The American Civil Liberties Union of Oklahoma has said OU misinterpreted Stitt’s executive order and does not need to eliminate its diversity and inclusion offices. The order requires a review of such programs and only “if deemed necessary” will initiatives be restructured or eliminated, the group said in December.

The ACLU stands by its assessment, said Director Tamya Cox-Touré.

“I think that we still feel very strongly that OU did not have to go as far as it did,” she said. “The conversations we’re having with higher ed is that they’re doing what was asked in that executive order, which was to do the review and see how much was going toward that, but thankfully, no one has taken that big leap like OU did.”

Other Oklahoma universities reviewing programs

Other Oklahoma colleges and universities say they are in the process of reviewing their programs.

The University of Central Oklahoma, located in Edmond, has a group of campus leaders working to identify relevant programs, practices and positions to determine if any could be affected by the executive order, said spokesperson Adrienne Nobles.

Southeastern Oklahoma State University, located in Durant, also is “actively and thoroughly” evaluating its programs and operations to ensure compliance, said spokesperson Josh Manck.

Cameron University, located in Lawton, currently has no employees assigned specifically to diversity and equity positions, and the university is reviewing the May reporting requirements, said spokesperson Keith Mitchell. No programs have been suspended or modified, he said in January.

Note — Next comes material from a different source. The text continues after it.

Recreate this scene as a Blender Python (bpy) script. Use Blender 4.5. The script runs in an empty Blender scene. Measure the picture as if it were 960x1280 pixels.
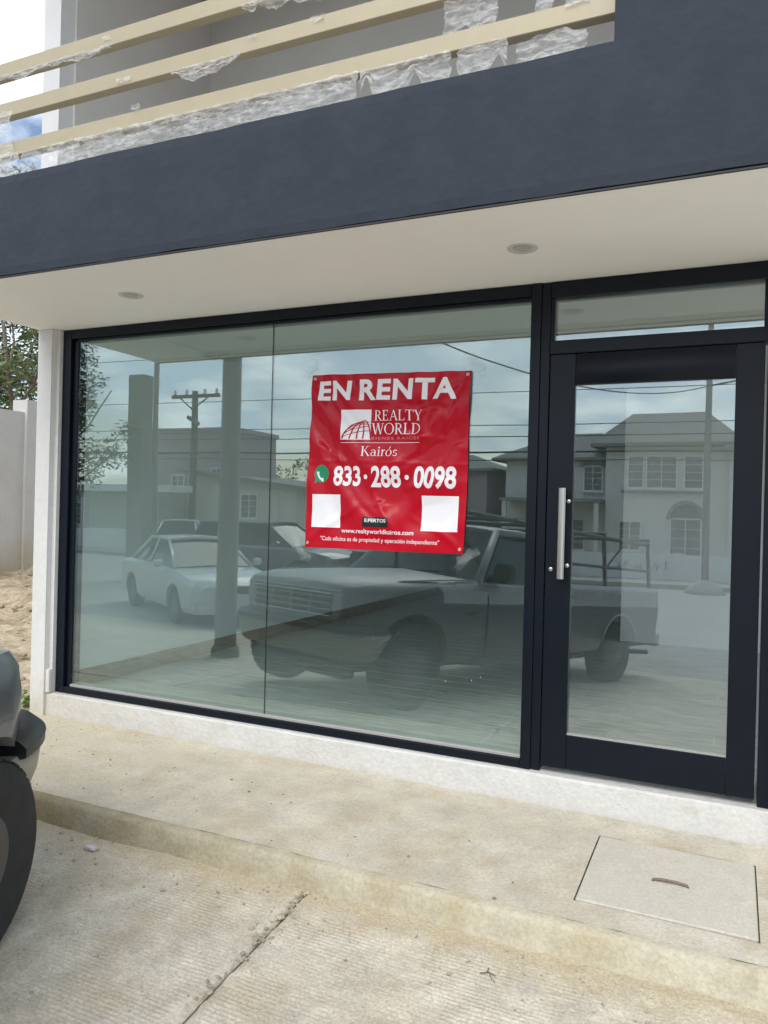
import bpy, bmesh, math, random
from mathutils import Vector, Matrix, noise
rnd = random.Random(7)
R = math.radians
sc = bpy.context.scene
col = sc.collection

# ------------------------------------------------------------------ camera
cam_d = bpy.data.cameras.new('camera')
cam = bpy.data.objects.new('camera', cam_d); col.objects.link(cam)
cam_d.sensor_fit = 'VERTICAL'; cam_d.sensor_height = 24.0
cam_d.lens = 960.0 / 1280.0 * 24.0
cam_d.clip_start = 0.05; cam_d.clip_end = 600
yaw, pit, rol = 0.42692937, -0.0020944, 0.02527440
fw = Vector((-math.sin(yaw), math.cos(yaw), 0)); rt = Vector((math.cos(yaw), math.sin(yaw), 0)); up = Vector((0, 0, 1))
f2 = math.cos(pit) * fw + math.sin(pit) * up; u2 = -math.sin(pit) * fw + math.cos(pit) * up
r3 = math.cos(rol) * rt + math.sin(rol) * u2; u3 = -math.sin(rol) * rt + math.cos(rol) * u2
M = Matrix((r3, u3, -f2)).transposed().to_4x4(); M.translation = Vector((0.8698, -3.9279, 1.2854))
cam.matrix_world = M
sc.camera = cam
sc.render.resolution_x = 768; sc.render.resolution_y = 1024

# ------------------------------------------------------------------ world, sun, exposure
SUN_EL, SUN_AZ = R(46), R(186)          # azimuth clockwise from +y
world = bpy.data.worlds.new('World'); sc.world = world; world.use_nodes = True
wt = world.node_tree; wt.nodes.clear()
def wn(t, **k):
    n = wt.nodes.new(t)
    for a, b in k.items(): setattr(n, a, b)
    return n
sky = wn('ShaderNodeTexSky'); sky.sky_type = 'NISHITA'; sky.sun_disc = False
sky.sun_elevation = SUN_EL; sky.sun_rotation = SUN_AZ; sky.air_density = 1.0; sky.dust_density = 1.5
tc = wn('ShaderNodeTexCoord'); sep = wn('ShaderNodeSeparateXYZ'); wt.links.new(tc.outputs['Generated'], sep.inputs[0])
zz = wn('ShaderNodeMath', operation='MAXIMUM'); wt.links.new(sep.outputs[2], zz.inputs[0]); zz.inputs[1].default_value = 0.0
za = wn('ShaderNodeMath', operation='ADD'); wt.links.new(zz.outputs[0], za.inputs[0]); za.inputs[1].default_value = 0.22
dv = wn('ShaderNodeVectorMath', operation='DIVIDE'); cz = wn('ShaderNodeCombineXYZ')
for i in range(3): wt.links.new(za.outputs[0], cz.inputs[i])
wt.links.new(tc.outputs['Generated'], dv.inputs[0]); wt.links.new(cz.outputs[0], dv.inputs[1])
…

“University-funded activities are open to every student, regardless of race or ethnicity,” Mitchell added.

Langston University, a historically Black college, is committed to serving its students while also meeting the legal obligations of the executive order, said spokesperson Ellie Melero.

“Although Langston University does not have a formal DEI office, there are many services such as ADA and Title IX intended to foster an inclusive environment,” she said.